begin MATERIALS PROVIDED
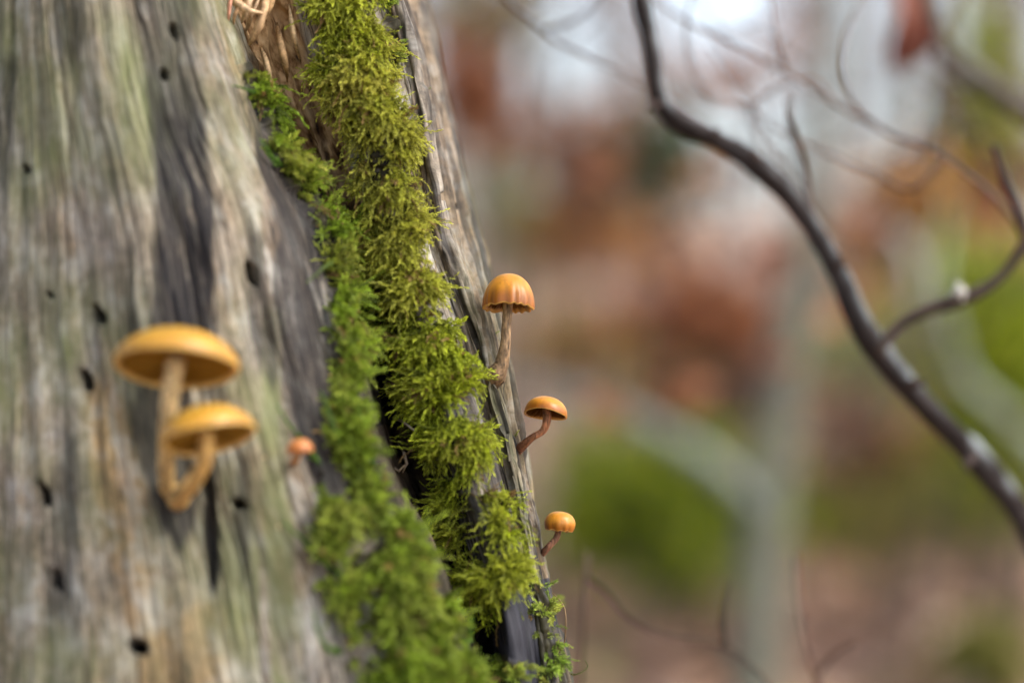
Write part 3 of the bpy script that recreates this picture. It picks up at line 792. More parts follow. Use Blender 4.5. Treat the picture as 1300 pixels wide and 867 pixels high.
OR = [(0.5470, 0.2652, 0.0249), (0.4973, 0.2072, 0.0132), (0.3149, 0.0995, 0.0049), (0.5304, 0.2901, 0.0663), (0.1823, 0.0622, 0.0041)]
YL = [(0.5076, 0.3078, 0.0540), (0.4860, 0.2646, 0.0324), (0.4536, 0.2214, 0.0216), (0.6048, 0.4104, 0.1296), (.46, .25, .032)]
b1, _ = surf(222, 628); b1 = b1 - Vector((0, .0, 0))
mushroom('largest orange mushroom with a wide flat cap and straight pale stem on the grey face', P(223, 465, .4270), .0130, .0076,
         (math.radians(-21), math.radians(0)), .3,
         [b1 + Vector((-.0006, .002, 0)), P(212, 615, .4430), P(212, 560, .4330), P(216, 505, .4280)], [.0022, .0019, .00185, .0019],
         'flat', cols_=YL, stem_cols=[(.36, .24, .09), (.52, .38, .19)], seed=1, warp=.03, under=.36, in_roll=.10, ngill=60)
b2, _ = surf(226, 636)
mushroom('second largest orange mushroom with a tilted cap and hooked stem just below the largest', P(264, 556, .4250), .0100, .0068,
         (math.radians(-19), math.radians(-14)), 1.1,
         [b2 + Vector((.0004, .002, 0)), P(226, 633, .4380), P(246, 610, .4300), P(260, 582, .4260)], [.0020, .0021, .0018, .0016],
         'flat', cols_=YL, stem_cols=[(.40, .25, .09), (.50, .30, .09)], seed=2, warp=.05, under=.36, in_roll=.10, ngill=50)
b3, _ = surf(629, 484)
mushroom('orange mushroom with a fluted domed cap on a tall brown stem at the right edge', P(645.5, 389, .4960), .0062, .0080,
         (math.radians(-11), math.radians(1)), 0,
         [P(625, 486, .5030), P(628, 478, .4965), P(637, 462, .4955), P(641.5, 435, .4955), P(643, 412, .4960)], [.0016, .0026, .00175, .00125, .00115],
         'dome', flute=15, fl_amp=.030, cols_=OR, stem_cols=[(.085, .052, .032), (.27, .175, .085)], seed=3, under=.45, warp=.02, ngill=44)
mushroom('small orange mushroom with a tilted cap showing gills, second down on the right edge', P(692.5, 526, .4970), .0052, .0043,
         (math.radians(-17), math.radians(9)), .6,
         [P(655, 574, .5060), P(662, 567, .5000), P(676, 555, .4970), P(689, 547, .4970), P(694, 535, .4970)], [.0012, .00115, .00085, .00085, .0010],
         'dome', cols_=OR, stem_cols=[(.14, .065, .04), (.27, .11, .045)], seed=4, warp=.07, under=.55, in_roll=.07, ngill=40)
mushroom('smallest mushroom on the right edge, a round brown spotted cap near the foot', P(710, 672, .4990), .0038, .0044,
         (math.radians(-7), math.radians(6)), .2,
         [P(680, 713, .5060), P(686, 705, .5010), P(696, 694, .4990), P(706, 683, .4990)], [.0011, .0009, .00075, .00075],
         'bell', flute=9, fl_amp=.03, cols_=OR, stem_cols=[(.16, .08, .055), (.25, .12, .065)], seed=5, warp=.04, under=.3, ngill=30)
b6, _ = surf(371, 600)
mushroom('tiny blurred pink orange mushroom between the grey face and the lower moss', P(381, 574, .441), .0029, .0030,
         (math.radians(-6), math.radians(-6)), .2,
         [b6 + Vector((0, .001, 0)), P(371, 594, .452), P(376, 582, .448)], [.0009, .0008, .0008],
         'dome', cols_=[(.50, .24, .11), (.46, .18, .05), (.38, .12, .02), (.42, .17, .05), (.25, .08, .015)], stem_cols=[(.30, .15, .06), (.4, .2, .08)], seed=6, under=.3, ngill=24)

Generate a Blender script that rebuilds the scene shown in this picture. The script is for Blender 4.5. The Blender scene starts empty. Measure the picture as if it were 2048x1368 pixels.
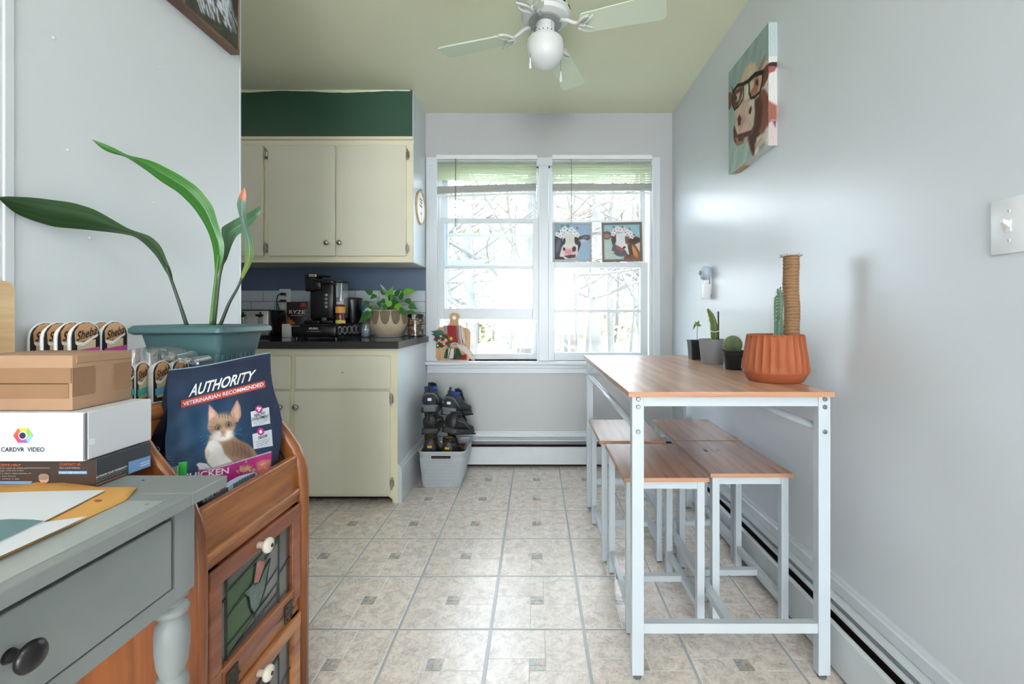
import bpy, bmesh, math, random
import numpy as np
from mathutils import Vector, Matrix, Euler, noise

random.seed(7)
PI = math.pi
C = bpy.context.scene.collection
SC = bpy.context.scene

# ------------------------------------------------------------------ camera, sky, fill lights, exposure
F = 910.0                      # focal length in pixels of the 2048 px wide frame
VX, VY, H = 1072.0, 632.0, 1.04
cam_data = bpy.data.cameras.new('camera')
cam_data.sensor_width = 36.0
cam_data.lens = 36.0 * F / 2048.0
cam_data.shift_x = (1024.0 - VX) / 2048.0
cam_data.shift_y = (VY - 684.0) / 2048.0
cam_data.clip_start = 0.02
cam = bpy.data.objects.new('camera', cam_data)
C.objects.link(cam)
cam.location = (0, 0, H)
cam.rotation_euler = (PI / 2, 0, 0)
SC.camera = cam

SC.view_settings.view_transform = 'Standard'
SC.view_settings.look = 'None'
SC.view_settings.gamma = 1.0
SC.view_settings.use_curve_mapping = False
SC.view_settings.exposure = 0.3

world = bpy.data.worlds.new('overcast_sky')
SC.world = world
world.use_nodes = True
wn = world.node_tree.nodes
wn['Background'].inputs[0].default_value = (0.94, 0.97, 1.0, 1)
wn['Background'].inputs[1].default_value = 14.0

def area(name, loc, rot, sx, sy, power, col=(1, 1, 1)):
    d = bpy.data.lights.new(name, 'AREA'); d.shape = 'RECTANGLE'
    d.size = sx; d.size_y = sy; d.energy = power; d.color = col
    o = bpy.data.objects.new(name, d); C.objects.link(o)
    o.location = loc; o.rotation_euler = rot
    return o
# unseen fill lights added behind the camera and over the side kitchen
area('rear_fill', (-0.1, -5.05, 1.05), (-PI / 2, 0, PI), 2.6, 1.7, 78, (0.96, 0.98, 1.0))
area('rear_ceiling_fill', (0.1, -0.9, 2.44), (0, 0, 0), 0.7, 0.7, 17, (1.0, 0.99, 0.98))
area('kitchen_fill', (-2.1, 1.9, 2.44), (0, 0, 0), 0.6, 0.6, 2.0, (1.0, 0.96, 0.9))

def P(px, py, Y):
    return Vector(((px - VX) * Y / F, Y, H - (py - VY) * Y / F))
def XP(px, Y): return (px - VX) * Y / F
def ZP(py, Y): return H - (py - VY) * Y / F

# ------------------------------------------------------------------ colour + materials
def lin(c):
    c = c / 255.0
    return c / 12.92 if c <= 0.04045 else ((c + 0.055) / 1.055) ** 2.4
def rgb(t): return (lin(t[0]), lin(t[1]), lin(t[2]), 1.0)

def new_mat(name):
    m = bpy.data.materials.new(name); m.use_nodes = True
    nt = m.node_tree
    return m, nt, nt.nodes['Principled BSDF']
def setin(n, k, v):
    if k in n.inputs: n.inputs[k].default_value = v
def mat(name, col, rough=0.5, metal=0.0, var=0.0, scale=8.0, bump=0.0, bscale=60.0, spec=0.5, stretch=None, coat=0.0, trans=0.0):
    m, nt, b = new_mat(name)
    b.inputs['Base Color'].default_value = rgb(col)
    b.inputs['Roughness'].default_value = rough
    b.inputs['Metallic'].default_value = metal
    setin(b, 'Specular IOR Level', spec); setin(b, 'Coat Weight', coat)
    setin(b, 'Transmission Weight', trans)
    N, L = nt.nodes, nt.links
    if var or bump:
        tc = N.new('ShaderNodeTexCoord'); mp = N.new('ShaderNodeMapping')
        L.new(tc.outputs['Object'], mp.inputs['Vector'])
        if stretch: mp.inputs['Scale'].default_value = stretch
    if var:
        nz = N.new('ShaderNodeTexNoise'); nz.inputs['Scale'].default_value = scale; nz.inputs['Detail'].default_value = 4
        L.new(mp.outputs[0], nz.inputs['Vector'])
        mx = N.new('ShaderNodeMix'); mx.data_type = 'RGBA'
        c1 = rgb([max(0, v * (1 - var)) for v in col]); c2 = rgb([min(255, v * (1 + var)) for v in col])
        mx.inputs[6].default_value = c1; mx.inputs[7].default_value = c2
        L.new(nz.outputs['Fac'], mx.inputs[0]); L.new(mx.outputs[2], b.inputs['Base Color'])
    if bump:
        nb = N.new('ShaderNodeTexNoise'); nb.inputs['Scale'].default_value = bscale; nb.inputs['Detail'].default_value = 3
        L.new(mp.outputs[0], nb.inputs['Vector'])
        bp = N.new('ShaderNodeBump'); bp.inputs['Strength'].default_value = bump; bp.inputs['Distance'].default_value = 0.002
        L.new(nb.outputs['Fac'], bp.inputs['Height']); L.new(bp.outputs[0], b.inputs['Normal'])
    return m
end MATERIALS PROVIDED
(WHAT YOU ARE ASKED TO DO) Transcribe only the lines above that start at the line containing "Generate a Blender" and end at the line containing "SC.camera = cam". Omit pictures.

(SOLUTION FOR THIS PROBLEM)
Generate a Blender script that rebuilds the scene shown in this picture. The script is for Blender 4.5. The Blender scene starts empty. Measure the picture as if it were 2048x1368 pixels.
import bpy, bmesh, math, random
import numpy as np
from mathutils import Vector, Matrix, Euler, noise

random.seed(7)
PI = math.pi
C = bpy.context.scene.collection
SC = bpy.context.scene

# ------------------------------------------------------------------ camera, sky, fill lights, exposure
F = 910.0                      # focal length in pixels of the 2048 px wide frame
VX, VY, H = 1072.0, 632.0, 1.04
cam_data = bpy.data.cameras.new('camera')
cam_data.sensor_width = 36.0
cam_data.lens = 36.0 * F / 2048.0
cam_data.shift_x = (1024.0 - VX) / 2048.0
cam_data.shift_y = (VY - 684.0) / 2048.0
cam_data.clip_start = 0.02
cam = bpy.data.objects.new('camera', cam_data)
C.objects.link(cam)
cam.location = (0, 0, H)
cam.rotation_euler = (PI / 2, 0, 0)
SC.camera = cam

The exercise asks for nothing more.